The Federal Housing Administration lay down the norms for prequalifying for a mortgage loan. These are the parameters which the FHA consider essential for anyone to prequalify for mortgage.
- Firstly, you need to have a steady employment history. You need to show that you don't change your job too much and are working with your current employer for over 2 years. This point is important from the point of view of the lender as if the person to be given the loan changes jobs too many times then there are chances that sooner or later down the line, that person may face financial difficulties or reduced salary, which may or may not see him making the mortgage payments on time.
- Consistent or increasing income for the past two years. If there is one criterion which determines not only the prequalification, but also the amount of loan a person prequalifies for.

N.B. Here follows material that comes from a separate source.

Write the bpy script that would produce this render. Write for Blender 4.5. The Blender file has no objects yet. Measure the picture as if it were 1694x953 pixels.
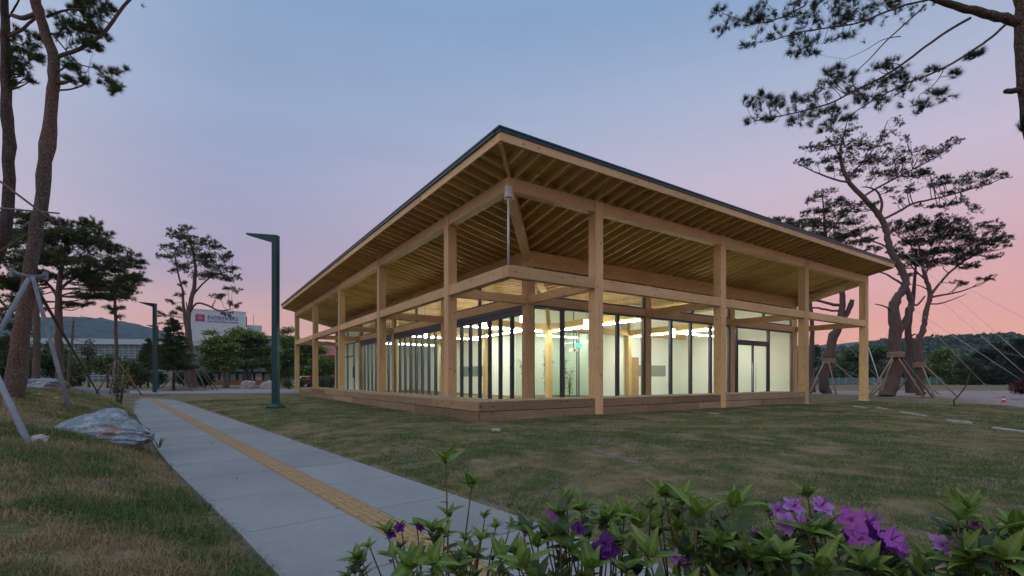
import bpy, bmesh, math
import numpy as np
from mathutils import Vector, Matrix
R = math.radians
rs = np.random.RandomState(7)
sc = bpy.context.scene
COL = sc.collection
# ------------------------------------------------------------------ camera
H = 1.22                      # eye height above the path
F, CX, CY = 796.7, 847.0, 625.9
cam = bpy.data.cameras.new('camera'); camo = bpy.data.objects.new('camera', cam); COL.objects.link(camo)
camo.location = (0, 0, H); camo.rotation_euler = (R(90), 0, 0)
cam.sensor_width = 36; cam.lens = F / 1694 * 36; cam.shift_y = (CY - 476.5) / 1694
cam.clip_start = 0.05; cam.clip_end = 6000
sc.camera = camo
# ------------------------------------------------------------------ colour management, cycles
sc.view_settings.view_transform = 'Standard'; sc.view_settings.look = 'None'
sc.view_settings.exposure = 0.35; sc.view_settings.gamma = 1
cy = sc.cycles
cy.max_bounces = 8; cy.diffuse_bounces = 4; cy.glossy_bounces = 3; cy.transmission_bounces = 4
cy.transparent_max_bounces = 32; cy.caustics_reflective = False; cy.caustics_refractive = False
cy.sample_clamp_indirect = 4; cy.use_denoising = True

def lin(c):
    return tuple((x / 255 / 12.92) if x / 255 <= .04045 else ((x / 255 + .055) / 1.055) ** 2.4 for x in c) + (1,)
# ------------------------------------------------------------------ world: dusk sky
SUN_AZ, SUN_EL = R(48), R(1.5)       # the sun has just gone down right of the pavilion
w = bpy.data.worlds.new('World'); sc.world = w; w.use_nodes = True
nt = w.node_tree; nt.nodes.clear()
def N(t, **k):
    n = nt.nodes.new(t)
    for a, b in k.items(): setattr(n, a, b)
    return n
def ramp(stops):
    r = N('ShaderNodeValToRGB'); e = r.color_ramp.elements
    r.color_ramp.interpolation = 'B_SPLINE' if False else 'LINEAR'
    while len(e) > 1: e.remove(e[-1])
    e[0].position = stops[0][0]; e[0].color = lin(stops[0][1])
    for p, c in stops[1:]:
        q = e.new(p); q.color = lin(c)
    return r
tc = N('ShaderNodeTexCoord'); sep = N('ShaderNodeSeparateXYZ'); nt.links.new(tc.outputs['Generated'], sep.inputs[0])
rl = ramp([(0, (228, 166, 132)), (.05, (214, 160, 140)), (.11, (194, 155, 152)), (.19, (158, 148, 170)), (.28, (147, 147, 174)),
           (.38, (139, 149, 178)), (.48, (132, 150, 180)), (.62, (118, 144, 178)), (.8, (165, 185, 212)), (1, (195, 208, 226))])
rr = ramp([(0, (246, 170, 130)), (.05, (232, 161, 137)), (.12, (212, 155, 150)), (.2, (196, 158, 166)), (.28, (188, 166, 180)),
           (.36, (176, 168, 188)), (.46, (156, 164, 188)), (.6, (122, 148, 182)), (.8, (165, 185, 212)), (1, (195, 208, 226))])  # zenith stops of both ramps raised above the visible sky as fill light
nt.links.new(sep.outputs[2], rl.inputs[0]); nt.links.new(sep.outputs[2], rr.inputs[0])
dot = N('ShaderNodeVectorMath', operation='DOT_PRODUCT')
nt.links.new(tc.outputs['Generated'], dot.inputs[0]); dot.inputs[1].default_value = (math.sin(SUN_AZ), math.cos(SUN_AZ), 0)
mr = N('ShaderNodeMapRange', interpolation_type='SMOOTHSTEP'); mr.inputs[1].default_value = .1; mr.inputs[2].default_value = .95
nt.links.new(dot.outputs['Value'], mr.inputs[0])
mx = N('ShaderNodeMix', data_type='RGBA')
nt.links.new(mr.outputs[0], mx.inputs[0]); nt.links.new(rl.outputs[0], mx.inputs[6]); nt.links.new(rr.outputs[0], mx.inputs[7])
# sky opposite sunset: pink belt, pale blue band, brightened out of view as fill
rb = ramp([(0, (180, 160, 178)), (.08, (208, 176, 184)), (.2, (226, 202, 202)), (.35, (222, 212, 218)), (.55, (206, 212, 226)), (.8, (195, 208, 226)), (1, (195, 208, 226))])
nt.links.new(sep.outputs[2], rb.inputs[0])
mr2 = N('ShaderNodeMapRange', interpolation_type='SMOOTHSTEP'); mr2.inputs[1].default_value = .25; mr2.inputs[2].default_value = -.7
nt.links.new(dot.outputs['Value'], mr2.inputs[0])
mx2 = N('ShaderNodeMix', data_type='RGBA'); nt.links.new(mr2.outputs[0], mx2.inputs[0]); nt.links.new(mx.outputs[2], mx2.inputs[6]); nt.links.new(rb.outputs[0], mx2.inputs[7])
SKY = mx2.outputs[2]
bg = N('ShaderNodeBackground'); bg.inputs[1].default_value = 1.0
# faint high cloud streaks
mpn = N('ShaderNodeMapping'); mpn.inputs['Scale'].default_value = (1.6, 1.6, 11); nt.links.new(tc.outputs['Generated'], mpn.inputs[0])
nz = N('ShaderNodeTexNoise'); nz.inputs['Scale'].default_value = 1.7; nz.inputs['Detail'].default_value = 5; nz.inputs['Roughness'].default_value = .55; nt.links.new(mpn.outputs[0], nz.inputs[0])
mrn = N('ShaderNodeMapRange'); mrn.inputs[1].default_value = .3; mrn.inputs[2].default_value = .7; mrn.inputs[3].default_value = .985; mrn.inputs[4].default_value = 1.04; nt.links.new(nz.outputs['Fac'], mrn.inputs[0])
mul = N('ShaderNodeVectorMath', operation='SCALE'); nt.links.new(SKY, mul.inputs[0]); nt.links.new(mrn.outputs[0], mul.inputs['Scale']); SKY = mul.outputs[0]
out = N('ShaderNodeOutputWorld'); nt.links.new(SKY, bg.inputs[0]); nt.links.new(bg.outputs[0], out.inputs[0])
sun = bpy.data.lights.new('sun', 'SUN'); suno = bpy.data.objects.new('sun', sun); COL.objects.link(suno)
sun.energy = .12; sun.angle = R(15); sun.color = (1, .62, .5)
suno.rotation_euler = Vector((-math.sin(SUN_AZ) * math.cos(R(5)), -math.cos(SUN_AZ) * math.cos(R(5)), -math.sin(R(5)))).to_track_quat('-Z', 'Y').to_euler()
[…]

Understandably, the more the income, the more is the loan which he qualifies for. This is an important criteria from the point of view of the lender as they understand the financial health of the person taking the loan and just how much he will be able to pay back.
- The credit report should have a good standing with less than 2, thirty day, late payments in the past two years. Credit reports are a record of the past external financing you took and serve as proof of your creditability to the lender. So if you haven't defaulted on your credit card bills and all the previous loans which you had taken, have been paid off on time, then chances are your credit score will be good enough to convince the FHA for you prequalifying for a mortgage.
- If you went through bankruptcy, it should hopefully be over two years ago, after which you have shown a stellar performance on your credit. That is to say, irrespective of bankruptcy, you can prequalify for a mortgage loan if the bankruptcy was over 2 years ago and your credit rating has really improved over the time.
- People who have faced foreclosure too, can prequalify for a mortgage. Only thing is that the foreclosure should have been more than three years ago and since then you have taken efforts to improve your credit score and have maintained it at an acceptable level ever since.
- And the last criterion here, governing prequalifying for a mortgage, is the amount of money to be given as a loan. You can only prequalify for a loan whose mortgage payments are less than or equal to 30% of your gross monthly income. So if you want a bigger loan, then you take the prequalified amount and then arrange the rest of the terms with your lender.